▶ [Instruction] Count each line in which the word "pixels" appears. Reply with the total and nothing more.

▶ [Data extract]
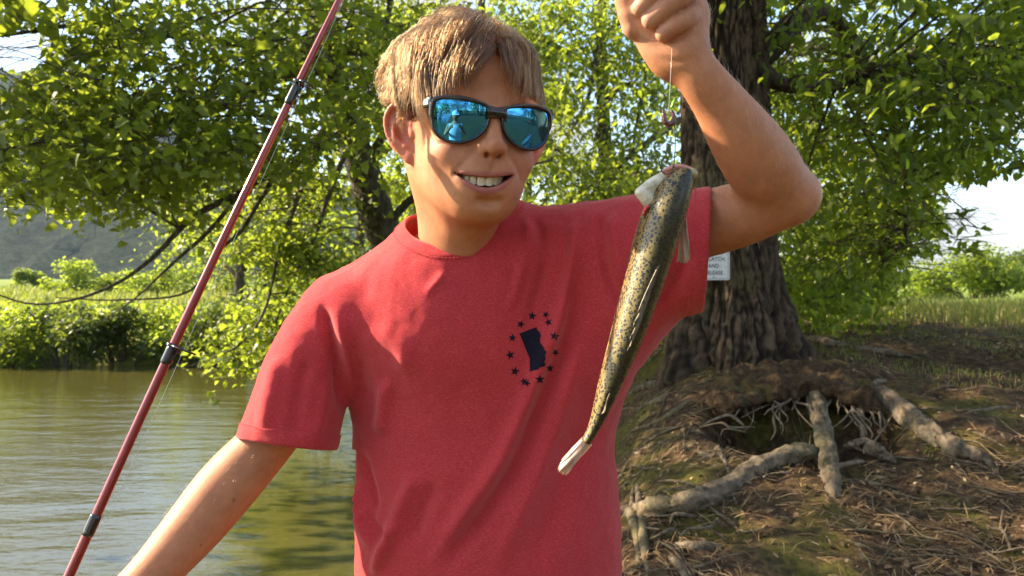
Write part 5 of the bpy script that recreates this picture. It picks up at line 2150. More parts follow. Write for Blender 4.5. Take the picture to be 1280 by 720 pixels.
def mat_shirt():
    t = NT('red_jersey')
    vec = t.coord('Object')
    fine = t.noise(2400, 2, 0.6, vec)
    hea = t.noise(1000, 3, 0.7, t.coord('Object', (0.35, 0.35, 1.0)))
    big = t.noise(14, 3, 0.5, vec)
    c = t.ramp(hea.outputs['Fac'], [(0.30, (0.45, 0.033, 0.044)), (0.52, (0.565, 0.050, 0.060)), (0.72, (0.67, 0.105, 0.110))])
    c = t.mix(0.35, c, t.ramp(big.outputs['Fac'], [(0.3, (0.82, 0.82, 0.82)), (0.7, (1.08, 1.08, 1.08))]), 'MULTIPLY')
    b = t.bsdf(c, 0.92, Sheen_Weight=0.55, Sheen_Roughness=0.45, Specular_IOR_Level=0.15)
    b.inputs['Sheen Tint'].default_value = (1.0, 0.55, 0.5, 1)
    ad = t.n('ShaderNodeMath')
    ad.operation = 'MULTIPLY_ADD'
    t.link(hea.outputs['Fac'], ad.inputs[0])
    ad.inputs[1].default_value = 1.2
    t.link(fine.outputs['Fac'], ad.inputs[2])
    t.bump(ad.outputs[0], 0.45, 0.0010, b)
    tr = t.n('ShaderNodeBsdfTranslucent')
    tr.inputs['Color'].default_value = (0.85, 0.05, 0.06, 1)
    mx_ = t.n('ShaderNodeMixShader')
    mx_.inputs[0].default_value = 0.16
    t.link(b.outputs[0], mx_.inputs[1])
    t.link(tr.outputs[0], mx_.inputs[2])
    return t.done(mx_)


M_SHIRT = mat_shirt()
# folds seen on the cloth: photograph pixels along the ridge, half-width (m), height (m); negative = valley
FOLDS = [
    ([(520, 730), (575, 648), (618, 588), (650, 520), (682, 440), (712, 350), (730, 275)], 0.0085, 0.0075),
    ([(545, 730), (600, 650), (640, 590), (668, 525), (700, 445), (728, 360)], 0.0080, -0.0075),
    ([(610, 730), (650, 640), (690, 540), (712, 470), (740, 380)], 0.0110, 0.0055),
    ([(660, 730), (690, 640), (720, 560), (745, 470)], 0.0130, -0.0040),
    ([(720, 268), (716, 320), (700, 400), (676, 470)], 0.0055, 0.0042),
    ([(655, 268), (660, 300), (650, 345), (632, 400)], 0.0050, 0.0038),
    ([(668, 264), (678, 305), (676, 350), (655, 420)], 0.0045, -0.0045),
    ([(748, 262), (752, 300), (762, 350), (790, 400)], 0.0050, -0.0035),
    ([(765, 262), (772, 310), (790, 360)], 0.0060, 0.0035),
    ([(484, 470), (478, 520), (474, 545)], 0.0070, 0.0060),
    ([(522, 585), (505, 625), (488, 668), (470, 715)], 0.0085, 0.0060),
    ([(545, 600), (528, 640), (510, 690)], 0.0085, -0.0045),
    ([(447, 560), (462, 610), (470, 648)], 0.0055, -0.0060),
    ([(440, 600), (450, 650), (470, 690)], 0.0065, 0.0065),
    ([(455, 640), (475, 665), (500, 680)], 0.0060, -0.0040),
    ([(500, 650), (480, 690), (465, 725)], 0.0060, 0.0060),
    ([(398, 372), (412, 420), (424, 470), (428, 530)], 0.0060, -0.0070),
    ([(415, 380), (432, 430), (440, 490), (446, 540)], 0.0075, 0.0050),
    ([(440, 345), (470, 395), (520, 430)], 0.0150, -0.0030),
    ([(530, 372), (548, 352), (556, 340)], 0.0040, 0.0028),
    ([(470, 400), (505, 440), (500, 470)], 0.0120, 0.0040),
    ([(350, 440), (336, 500), (326, 545)], 0.0090, 0.0045),
    ([(385, 440), (372, 500), (366, 555)], 0.0080, -0.0040),
    ([(410, 470), (402, 520), (390, 555)], 0.0070, 0.0035),
    ([(848, 262), (838, 310), (820, 360), (800, 405)], 0.0060, 0.0040),
    ([(868, 300), (846, 350), (815, 395)], 0.0065, -0.0040),
    ([(812, 300), (800, 350), (775, 410)], 0.0080, 0.0040),
]


def shirt_raw():
    F = Field((-0.36, 0.76, 0.60), (0.27, 1.16, 1.42), 0.0034)

    def pr(px, py, d, r):
        return np.append(P(px, py, d), r)
    # trunk: hangs nearly straight from the chest
    F.sweep([pr(600, 395, 0.975, 0.140), pr(602, 470, 0.978, 0.152), pr(603, 560, 0.980, 0.160), pr(603, 640, 0.982, 0.167), pr(603, 760, 0.985, 0.172), pr(603, 1000, 0.99, 0.178)], 16,
            flat=((0.06, 0.998, 0), 0.59))
    F.ell(P(585, 410, 0.955), (0.140, 0.074, 0.105), 0.05)
    F.ell(P(545, 400, 0.925), (0.070, 0.045, 0.060), 0.05)
    # shoulders up to the neck
    F.sweep([pr(572, 345, 0.965, 0.054), pr(500, 366, 0.962, 0.0475), pr(432, 391, 0.955, 0.0475)], 10, 0.045)
    F.sweep([pr(575, 330, 0.965, 0.058), pr(665, 320, 0.950, 0.052), pr(740, 310, 0.940, 0.0495), pr(800, 303, 0.925, 0.049)], 10, 0.045)
    # sleeves
    F.sweep([pr(432, 396, 0.955, 0.050), pr(402, 430, 0.950, 0.0505), pr(378, 490, 0.943, 0.0530), pr(362, 548, 0.938, 0.0570), pr(350, 590, 0.935, 0.058)], 14, 0.022)
    F.sweep([pr(740, 318, 0.940, 0.0530), pr(800, 308, 0.925, 0.0540), pr(850, 305, 0.905, 0.0590), pr(890, 304, 0.890, 0.0615), pr(925, 304, 0.878, 0.062)], 14, 0.03)
    # slack cloth between the raised arm and the flank
    F.sweep([pr(715, 470, 0.965, 0.060), pr(765, 405, 0.945, 0.058), pr(820, 350, 0.915, 0.048), pr(868, 330, 0.895, 0.042)], 12, 0.05)
    V, Q = F.mesh()
    V = smooth_mesh(V, Q, 4, 0.5)
    return V, Q


def wrinkle(V, N):
    """cloth folds as height along the surface normal"""
    h = np.zeros(len(V))
    front = sstep(0.35, -0.25, N[:, 1])
    px = 640 + FPX * V[:, 0] / V[:, 1]
    py = 360 - FPX * (V[:, 2] - CAMZ) / V[:, 1]
    X, Z = V[:, 0], V[:, 2]
    for pts, w, a in FOLDS:
        q = spline(np.array(pts, float), 26)
        # fold line carried onto the cloth at the cloth's own depth
        qx, qz = (q[:, 0] - 640) / FPX * 0.885, CAMZ - (q[:, 1] - 360) / FPX * 0.885
        ux, uz = (px - 640) / FPX * 0.885, CAMZ - (py - 360) / FPX * 0.885
        m = (ux > qx.min() - 3 * w) & (ux < qx.max() + 3 * w) & (uz > qz.min() - 3 * w) & (uz < qz.max() + 3 * w)
        if not m.any():
            continue
        i = np.where(m)[0]
        best = np.full(len(i), 9.0)
        tb = np.zeros(len(i))
        for k in range(25):
            dx, dz = qx[k + 1] - qx[k], qz[k + 1] - qz[k]
            t = np.clip(((ux[i] - qx[k]) * dx + (uz[i] - qz[k]) * dz) / (dx * dx + dz * dz + 1e-12), 0, 1)
            d = np.hypot(ux[i] - qx[k] - t * dx, uz[i] - qz[k] - t * dz)
            c = d < best
            best[c] = d[c]
            tb[c] = (k + t[c]) / 25
        fade = sstep(0, 0.22, tb) * sstep(1.0, 0.70, tb)
        h[i] += 1.45 * a * np.exp(-(best / w) ** 2) * fade
    h *= front
    low = fbm(V * np.array([1, 1, 0.55]), 13, 3, 40)
    h += 0.0022 * low + 0.0008 * fbm(V, 55, 2, 44)
    return h


def build_shirt():
    V, Q = shirt_raw()
    N = vnormals(V, Q)
    V = V + N * wrinkle(V, N)[:, None]
    V = smooth_mesh(V, Q, 1, 0.35)
    T = np.concatenate([Q[:, [0, 1, 2]], Q[:, [0, 2, 3]]])

    def plane(co, no):
        return lambda v: (v - np.asarray(co)) @ nrm(no)

    def cut(V, T, g, sel):
        return clip_mesh(V, T, np.where(sel(V), g(V), -1.0))
    # sleeve mouths, hem and the neck opening
    V, T = cut(V, T, plane(P(362, 553, 0.935), P(345, 600, 0.930) - P(372, 520, 0.942) + np.array([0.012, 0, 0])), lambda v: (v[:, 0] < -0.185) & (v[:, 2] < 1.18))
    V, T = cut(V, T, plane(P(882, 304, 0.89), (0.985, -0.20, -0.055)), lambda v: v[:, 0] > 0.14)
    V, T = cut(V, T, plane((0, 0, 0.70), (0, 0, -1)), lambda v: v[:, 2] < 0.78)
    ax0, axd = P(572, 330, 0.952), nrm(np.array([0.02, -0.16, 1.0]))
    e1 = nrm(np.cross(axd, (0, 1, 0)))
    e2 = np.cross(axd, e1)

    def neck(v):
        q = v - ax0
        r = np.hypot((q @ e1) / 0.0630, (q @ e2) / 0.0600)
        return (1.0 - r) * 0.06
    V, T = cut(V, T, neck, lambda v: v[:, 2] > 1.20)
    ob = mesh_from('t_shirt', V, T, M_SHIRT)
    ob.data.polygons.foreach_set('use_smooth', np.ones(len(ob.data.polygons), bool))
    to_person(ob)
    return ob


shirt = build_shirt()


def boundary_loops(ob):
    bm = bmesh.new()
    bm.from_mesh(ob.data)
    bm.edges.ensure_lookup_table()
    rem = {e for e in bm.edges if e.is_boundary}
    loops = []
    while rem:
        e = rem.pop()
        v0, v = e.verts[0], e.verts[1]
        path = [v0.co.copy(), v.co.copy()]
        while True:
            nx = [x for x in v.link_edges if x in rem]
            if not nx:
                break
            e = nx[0]
            rem.discard(e)
            v = e.other_vert(v)
            path.append(v.co.copy())
        if len(path) > 30:
            loops.append(np.array(path)[:-1])
    bm.free()
    return loops


SHIRT_BVH = BVHTree.FromPolygons([v.co.copy() for v in shirt.data.vertices], [tuple(p.vertices) for p in shirt.data.polygons])


def on_cloth(p, off):
    loc, no, i, d = SHIRT_BVH.find_nearest(Vector(p))
    n = np.array(no)
    return np.array(loc) + n * off, n


def resample(loop, n):
    L = np.vstack([loop, loop[:1]])
    s = np.concatenate([[0], np.cumsum(np.linalg.norm(np.diff(L, axis=0), axis=1))])
    u = np.linspace(0, s[-1], n, endpoint=False)
    q = np.stack([np.interp(u, s, L[:, d]) for d in range(3)], 1)
    for _ in range(6):
        q = 0.5 * q + 0.25 * (np.roll(q, 1, 0) + np.roll(q, -1, 0))
    return q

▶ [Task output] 2